Dataset extract:
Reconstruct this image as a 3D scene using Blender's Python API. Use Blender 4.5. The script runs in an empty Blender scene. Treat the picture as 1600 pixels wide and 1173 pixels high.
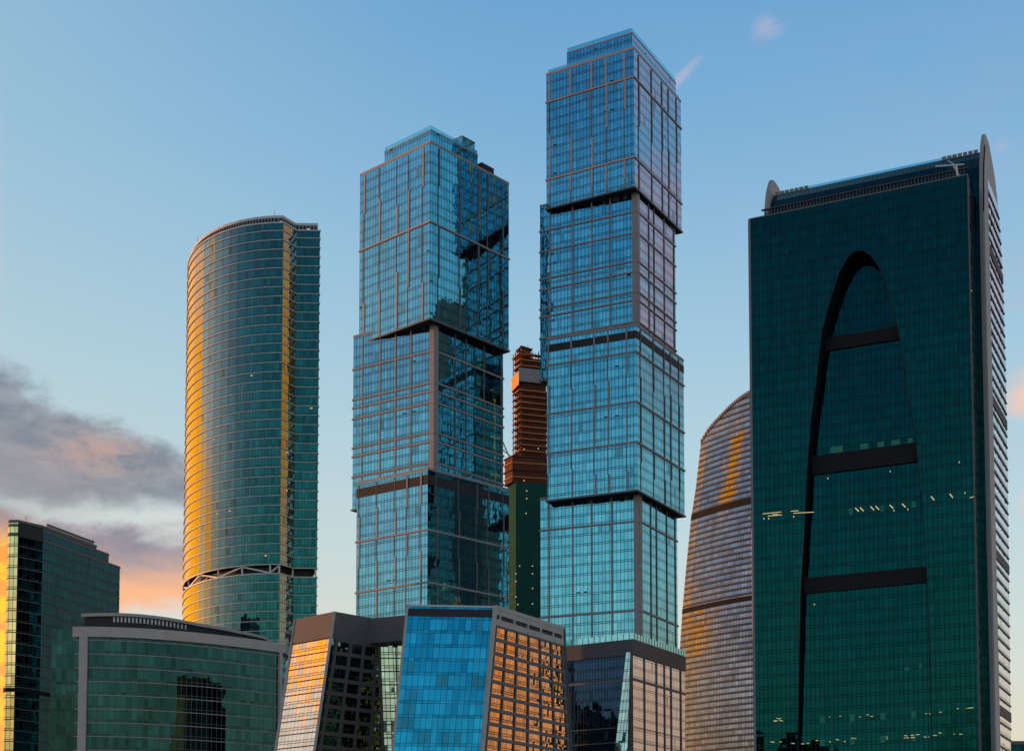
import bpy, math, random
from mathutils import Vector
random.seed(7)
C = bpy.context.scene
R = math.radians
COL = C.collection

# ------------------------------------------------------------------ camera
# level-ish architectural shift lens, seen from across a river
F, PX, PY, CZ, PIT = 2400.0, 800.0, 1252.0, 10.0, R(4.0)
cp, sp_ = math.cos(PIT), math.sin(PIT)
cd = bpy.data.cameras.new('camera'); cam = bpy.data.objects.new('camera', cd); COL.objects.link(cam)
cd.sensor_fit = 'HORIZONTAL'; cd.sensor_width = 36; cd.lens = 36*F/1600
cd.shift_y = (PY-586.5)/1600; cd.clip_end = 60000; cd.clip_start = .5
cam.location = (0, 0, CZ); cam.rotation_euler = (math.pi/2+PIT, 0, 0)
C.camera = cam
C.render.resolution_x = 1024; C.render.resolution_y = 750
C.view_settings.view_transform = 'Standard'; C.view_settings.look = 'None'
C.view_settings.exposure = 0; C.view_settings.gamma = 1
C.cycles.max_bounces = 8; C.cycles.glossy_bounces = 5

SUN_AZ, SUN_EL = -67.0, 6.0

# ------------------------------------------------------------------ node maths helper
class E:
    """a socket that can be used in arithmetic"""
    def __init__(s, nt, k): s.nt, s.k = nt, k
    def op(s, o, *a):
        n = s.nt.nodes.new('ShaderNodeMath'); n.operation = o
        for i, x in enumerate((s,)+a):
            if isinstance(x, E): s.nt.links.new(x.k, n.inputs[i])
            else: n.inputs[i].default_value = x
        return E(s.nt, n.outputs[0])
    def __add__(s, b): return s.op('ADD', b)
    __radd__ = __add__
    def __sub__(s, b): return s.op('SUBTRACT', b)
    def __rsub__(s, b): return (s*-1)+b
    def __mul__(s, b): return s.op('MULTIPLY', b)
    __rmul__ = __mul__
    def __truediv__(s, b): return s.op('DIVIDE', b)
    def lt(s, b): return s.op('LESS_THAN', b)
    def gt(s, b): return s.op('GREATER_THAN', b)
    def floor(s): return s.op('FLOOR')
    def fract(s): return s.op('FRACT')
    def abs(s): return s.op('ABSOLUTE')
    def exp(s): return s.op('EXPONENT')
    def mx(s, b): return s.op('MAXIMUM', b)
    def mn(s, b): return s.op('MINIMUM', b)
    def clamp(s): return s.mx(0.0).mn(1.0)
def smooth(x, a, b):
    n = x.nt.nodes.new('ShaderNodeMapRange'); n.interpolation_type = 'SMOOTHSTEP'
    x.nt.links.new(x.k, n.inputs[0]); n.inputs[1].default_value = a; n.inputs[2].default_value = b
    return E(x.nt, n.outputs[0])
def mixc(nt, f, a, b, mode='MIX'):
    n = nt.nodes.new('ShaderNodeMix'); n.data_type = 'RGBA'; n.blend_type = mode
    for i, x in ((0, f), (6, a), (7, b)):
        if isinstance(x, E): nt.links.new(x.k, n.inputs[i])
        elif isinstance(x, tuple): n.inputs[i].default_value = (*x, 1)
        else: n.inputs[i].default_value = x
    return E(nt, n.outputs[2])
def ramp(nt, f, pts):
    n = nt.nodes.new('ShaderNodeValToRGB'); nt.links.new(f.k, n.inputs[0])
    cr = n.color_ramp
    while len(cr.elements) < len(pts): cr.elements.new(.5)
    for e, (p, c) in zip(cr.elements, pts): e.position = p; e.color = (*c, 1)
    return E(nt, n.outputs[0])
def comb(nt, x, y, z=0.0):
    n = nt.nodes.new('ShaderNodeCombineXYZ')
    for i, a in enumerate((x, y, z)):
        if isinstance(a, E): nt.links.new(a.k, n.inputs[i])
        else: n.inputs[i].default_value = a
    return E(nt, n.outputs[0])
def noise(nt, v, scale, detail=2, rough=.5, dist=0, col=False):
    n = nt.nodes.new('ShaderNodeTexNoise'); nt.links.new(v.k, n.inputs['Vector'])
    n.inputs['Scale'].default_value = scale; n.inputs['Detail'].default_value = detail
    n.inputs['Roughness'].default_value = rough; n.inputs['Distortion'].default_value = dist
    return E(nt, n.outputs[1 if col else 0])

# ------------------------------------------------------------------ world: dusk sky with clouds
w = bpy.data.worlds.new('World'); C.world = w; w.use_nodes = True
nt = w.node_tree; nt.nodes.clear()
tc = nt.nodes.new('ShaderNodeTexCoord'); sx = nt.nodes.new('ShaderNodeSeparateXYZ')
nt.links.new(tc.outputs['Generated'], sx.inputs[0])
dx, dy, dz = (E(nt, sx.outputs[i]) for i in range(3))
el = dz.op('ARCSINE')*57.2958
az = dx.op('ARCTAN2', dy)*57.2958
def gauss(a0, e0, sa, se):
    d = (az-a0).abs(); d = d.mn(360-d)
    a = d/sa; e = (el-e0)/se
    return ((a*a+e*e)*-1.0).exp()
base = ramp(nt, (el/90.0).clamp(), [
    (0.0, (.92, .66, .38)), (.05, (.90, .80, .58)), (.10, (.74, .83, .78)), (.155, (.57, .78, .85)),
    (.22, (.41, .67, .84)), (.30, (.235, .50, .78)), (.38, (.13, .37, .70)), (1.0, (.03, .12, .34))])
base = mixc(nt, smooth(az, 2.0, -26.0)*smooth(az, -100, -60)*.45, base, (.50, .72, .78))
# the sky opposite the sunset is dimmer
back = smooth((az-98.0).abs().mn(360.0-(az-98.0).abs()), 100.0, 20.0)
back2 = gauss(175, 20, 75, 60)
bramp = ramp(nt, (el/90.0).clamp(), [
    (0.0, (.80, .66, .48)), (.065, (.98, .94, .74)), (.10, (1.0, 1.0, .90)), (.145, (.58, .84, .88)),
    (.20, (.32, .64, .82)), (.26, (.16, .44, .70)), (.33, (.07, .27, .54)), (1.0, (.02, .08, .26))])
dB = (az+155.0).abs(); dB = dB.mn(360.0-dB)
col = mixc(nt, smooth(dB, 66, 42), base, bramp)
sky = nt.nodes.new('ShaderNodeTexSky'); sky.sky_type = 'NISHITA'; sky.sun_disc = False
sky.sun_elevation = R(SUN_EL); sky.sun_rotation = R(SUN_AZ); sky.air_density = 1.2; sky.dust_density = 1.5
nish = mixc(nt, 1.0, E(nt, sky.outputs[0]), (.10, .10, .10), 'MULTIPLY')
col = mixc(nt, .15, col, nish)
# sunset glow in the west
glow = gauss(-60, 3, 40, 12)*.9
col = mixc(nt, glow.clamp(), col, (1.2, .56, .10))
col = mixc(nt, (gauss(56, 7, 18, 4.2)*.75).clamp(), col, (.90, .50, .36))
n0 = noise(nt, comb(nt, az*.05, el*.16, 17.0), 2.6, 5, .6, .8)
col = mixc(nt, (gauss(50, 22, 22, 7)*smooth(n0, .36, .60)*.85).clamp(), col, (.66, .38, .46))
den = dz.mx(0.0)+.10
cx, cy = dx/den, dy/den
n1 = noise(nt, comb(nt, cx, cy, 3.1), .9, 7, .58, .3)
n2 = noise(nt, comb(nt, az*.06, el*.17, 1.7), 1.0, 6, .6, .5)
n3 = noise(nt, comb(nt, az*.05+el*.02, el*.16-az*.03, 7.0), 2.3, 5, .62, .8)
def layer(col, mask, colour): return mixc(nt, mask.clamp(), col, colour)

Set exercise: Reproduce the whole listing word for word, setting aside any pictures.

Response:
Reconstruct this image as a 3D scene using Blender's Python API. Use Blender 4.5. The script runs in an empty Blender scene. Treat the picture as 1600 pixels wide and 1173 pixels high.
import bpy, math, random
from mathutils import Vector
random.seed(7)
C = bpy.context.scene
R = math.radians
COL = C.collection

# ------------------------------------------------------------------ camera
# level-ish architectural shift lens, seen from across a river
F, PX, PY, CZ, PIT = 2400.0, 800.0, 1252.0, 10.0, R(4.0)
cp, sp_ = math.cos(PIT), math.sin(PIT)
cd = bpy.data.cameras.new('camera'); cam = bpy.data.objects.new('camera', cd); COL.objects.link(cam)
cd.sensor_fit = 'HORIZONTAL'; cd.sensor_width = 36; cd.lens = 36*F/1600
cd.shift_y = (PY-586.5)/1600; cd.clip_end = 60000; cd.clip_start = .5
cam.location = (0, 0, CZ); cam.rotation_euler = (math.pi/2+PIT, 0, 0)
C.camera = cam
C.render.resolution_x = 1024; C.render.resolution_y = 750
C.view_settings.view_transform = 'Standard'; C.view_settings.look = 'None'
C.view_settings.exposure = 0; C.view_settings.gamma = 1
C.cycles.max_bounces = 8; C.cycles.glossy_bounces = 5

SUN_AZ, SUN_EL = -67.0, 6.0

# ------------------------------------------------------------------ node maths helper
class E:
    """a socket that can be used in arithmetic"""
    def __init__(s, nt, k): s.nt, s.k = nt, k
    def op(s, o, *a):
        n = s.nt.nodes.new('ShaderNodeMath'); n.operation = o
        for i, x in enumerate((s,)+a):
            if isinstance(x, E): s.nt.links.new(x.k, n.inputs[i])
            else: n.inputs[i].default_value = x
        return E(s.nt, n.outputs[0])
    def __add__(s, b): return s.op('ADD', b)
    __radd__ = __add__
    def __sub__(s, b): return s.op('SUBTRACT', b)
    def __rsub__(s, b): return (s*-1)+b
    def __mul__(s, b): return s.op('MULTIPLY', b)
    __rmul__ = __mul__
    def __truediv__(s, b): return s.op('DIVIDE', b)
    def lt(s, b): return s.op('LESS_THAN', b)
    def gt(s, b): return s.op('GREATER_THAN', b)
    def floor(s): return s.op('FLOOR')
    def fract(s): return s.op('FRACT')
    def abs(s): return s.op('ABSOLUTE')
    def exp(s): return s.op('EXPONENT')
    def mx(s, b): return s.op('MAXIMUM', b)
    def mn(s, b): return s.op('MINIMUM', b)
    def clamp(s): return s.mx(0.0).mn(1.0)
def smooth(x, a, b):
    n = x.nt.nodes.new('ShaderNodeMapRange'); n.interpolation_type = 'SMOOTHSTEP'
    x.nt.links.new(x.k, n.inputs[0]); n.inputs[1].default_value = a; n.inputs[2].default_value = b
    return E(x.nt, n.outputs[0])
def mixc(nt, f, a, b, mode='MIX'):
    n = nt.nodes.new('ShaderNodeMix'); n.data_type = 'RGBA'; n.blend_type = mode
    for i, x in ((0, f), (6, a), (7, b)):
        if isinstance(x, E): nt.links.new(x.k, n.inputs[i])
        elif isinstance(x, tuple): n.inputs[i].default_value = (*x, 1)
        else: n.inputs[i].default_value = x
    return E(nt, n.outputs[2])
def ramp(nt, f, pts):
    n = nt.nodes.new('ShaderNodeValToRGB'); nt.links.new(f.k, n.inputs[0])
    cr = n.color_ramp
    while len(cr.elements) < len(pts): cr.elements.new(.5)
    for e, (p, c) in zip(cr.elements, pts): e.position = p; e.color = (*c, 1)
    return E(nt, n.outputs[0])
def comb(nt, x, y, z=0.0):
    n = nt.nodes.new('ShaderNodeCombineXYZ')
    for i, a in enumerate((x, y, z)):
        if isinstance(a, E): nt.links.new(a.k, n.inputs[i])
        else: n.inputs[i].default_value = a
    return E(nt, n.outputs[0])
def noise(nt, v, scale, detail=2, rough=.5, dist=0, col=False):
    n = nt.nodes.new('ShaderNodeTexNoise'); nt.links.new(v.k, n.inputs['Vector'])
    n.inputs['Scale'].default_value = scale; n.inputs['Detail'].default_value = detail
    n.inputs['Roughness'].default_value = rough; n.inputs['Distortion'].default_value = dist
    return E(nt, n.outputs[1 if col else 0])

# ------------------------------------------------------------------ world: dusk sky with clouds
w = bpy.data.worlds.new('World'); C.world = w; w.use_nodes = True
nt = w.node_tree; nt.nodes.clear()
tc = nt.nodes.new('ShaderNodeTexCoord'); sx = nt.nodes.new('ShaderNodeSeparateXYZ')
nt.links.new(tc.outputs['Generated'], sx.inputs[0])
dx, dy, dz = (E(nt, sx.outputs[i]) for i in range(3))
el = dz.op('ARCSINE')*57.2958
az = dx.op('ARCTAN2', dy)*57.2958
def gauss(a0, e0, sa, se):
    d = (az-a0).abs(); d = d.mn(360-d)
    a = d/sa; e = (el-e0)/se
    return ((a*a+e*e)*-1.0).exp()
base = ramp(nt, (el/90.0).clamp(), [
    (0.0, (.92, .66, .38)), (.05, (.90, .80, .58)), (.10, (.74, .83, .78)), (.155, (.57, .78, .85)),
    (.22, (.41, .67, .84)), (.30, (.235, .50, .78)), (.38, (.13, .37, .70)), (1.0, (.03, .12, .34))])
base = mixc(nt, smooth(az, 2.0, -26.0)*smooth(az, -100, -60)*.45, base, (.50, .72, .78))
# the sky opposite the sunset is dimmer
back = smooth((az-98.0).abs().mn(360.0-(az-98.0).abs()), 100.0, 20.0)
back2 = gauss(175, 20, 75, 60)
bramp = ramp(nt, (el/90.0).clamp(), [
    (0.0, (.80, .66, .48)), (.065, (.98, .94, .74)), (.10, (1.0, 1.0, .90)), (.145, (.58, .84, .88)),
    (.20, (.32, .64, .82)), (.26, (.16, .44, .70)), (.33, (.07, .27, .54)), (1.0, (.02, .08, .26))])
dB = (az+155.0).abs(); dB = dB.mn(360.0-dB)
col = mixc(nt, smooth(dB, 66, 42), base, bramp)
sky = nt.nodes.new('ShaderNodeTexSky'); sky.sky_type = 'NISHITA'; sky.sun_disc = False
sky.sun_elevation = R(SUN_EL); sky.sun_rotation = R(SUN_AZ); sky.air_density = 1.2; sky.dust_density = 1.5
nish = mixc(nt, 1.0, E(nt, sky.outputs[0]), (.10, .10, .10), 'MULTIPLY')
col = mixc(nt, .15, col, nish)
# sunset glow in the west
glow = gauss(-60, 3, 40, 12)*.9
col = mixc(nt, glow.clamp(), col, (1.2, .56, .10))
col = mixc(nt, (gauss(56, 7, 18, 4.2)*.75).clamp(), col, (.90, .50, .36))
n0 = noise(nt, comb(nt, az*.05, el*.16, 17.0), 2.6, 5, .6, .8)
col = mixc(nt, (gauss(50, 22, 22, 7)*smooth(n0, .36, .60)*.85).clamp(), col, (.66, .38, .46))
den = dz.mx(0.0)+.10
cx, cy = dx/den, dy/den
n1 = noise(nt, comb(nt, cx, cy, 3.1), .9, 7, .58, .3)
n2 = noise(nt, comb(nt, az*.06, el*.17, 1.7), 1.0, 6, .6, .5)
n3 = noise(nt, comb(nt, az*.05+el*.02, el*.16-az*.03, 7.0), 2.3, 5, .62, .8)
def layer(col, mask, colour): return mixc(nt, mask.clamp(), col, colour)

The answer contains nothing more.